Khamenei: Palestine ‘Islamic cause’

Iran's supreme leader Khamenei expresses solidarity with Palestinians while meeting with Hamas PM Haniyeh.

Iran's supreme leader Ayatollah Ali Khamenei 521 (R) (photo credit: REUTERS)
Iran's supreme leader Ayatollah Ali Khamenei 521 (R)
(photo credit: REUTERS)
Iran’s Supreme Leader Ali Khamenei on Sunday voiced his country’s full support for Hamas in its fight against Israel and said Tehran considers the Palestinian issue an “Islamic cause.”
Khamenei’s remarks came during a meeting with Hamas Prime Minister Ismail Haniyeh, who is currently on an official visit to Iran.
The meeting between Khamenei and Haniyeh was the first of its kind since the latter assumed office after his movement won the January 2006 parliamentary election.
“Iran will always be supportive of the Palestinian cause and the Islamic resistance in Palestine,” the Tehran-based Mehr News Agency quoted Khamenei as saying.

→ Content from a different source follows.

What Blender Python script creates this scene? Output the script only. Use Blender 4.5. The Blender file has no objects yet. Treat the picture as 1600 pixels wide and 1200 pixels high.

Khamenei added that the “recent victories in Palestine were partially responsible for the Islamic awakening in the region” – a reference to the rise to power of Islamists in a number of Arab countries, including Tunisia and Egypt.
“Undoubtedly, the accumulating sentiments of the region’s peoples toward the cause of the Gaza Strip led to the sudden eruption of the volcano in the region,” the Iranian leader told Haniyeh.
Khamenei also warned against attempts by unnamed parties to “undermine” Hamas, but did not elaborate.
“We have no doubt about your resistance and that of many of your brothers, and the people only have this expectation of you,” he said.
Haniyeh, for his part, thanked the Iranian leadership for its “ongoing” support of Hamas and the Palestinian cause. Invited to Iran to participate in celebrations marking the 33rd anniversary of the Islamic Revolution, he underlined the three strategies of his government: “liberating Palestine from the sea to the river, abiding by the resistance and affirming the Islamic character of the Palestinian cause.”
The visit came amid deepening divisions within Hamas over last week’s Qatari-sponsored reconciliation agreement between the movement and Fatah. The deal calls for naming Palestinian Authority President Mahmoud Abbas as prime minister of a new Palestinian unity government.
Hamas leader Khaled Mashaal has come under sharp criticism for signing the pact.
Over the weekend, Mahmoud Zahar, a top Hamas official in the Gaza Strip, came out publicly against Mashaal, saying the agreement had been a “mistake.”
While Zahar and most of the Hamas leaders in the Gaza Strip expressed opposition to the deal under the pretext that it included far-reaching concessions to Abbas and Fatah, representatives of the movement in the West Bank praised it.
A Hamas official in Ramallah said Zahar’s criticism “reflected only his personal opinion.”
The official, who asked not to be identified, also lashed out at Haniyeh for visiting Iran “at this very sensitive period.”He and other Hamas officials have noted that the visit came at a time when other Hamas leaders were trying to distance themselves from Iran and Syria.
The official expressed concern that the Iranians, in return for providing financial and military aid, would ask the Islamist group to support Syrian President Bashar Assad.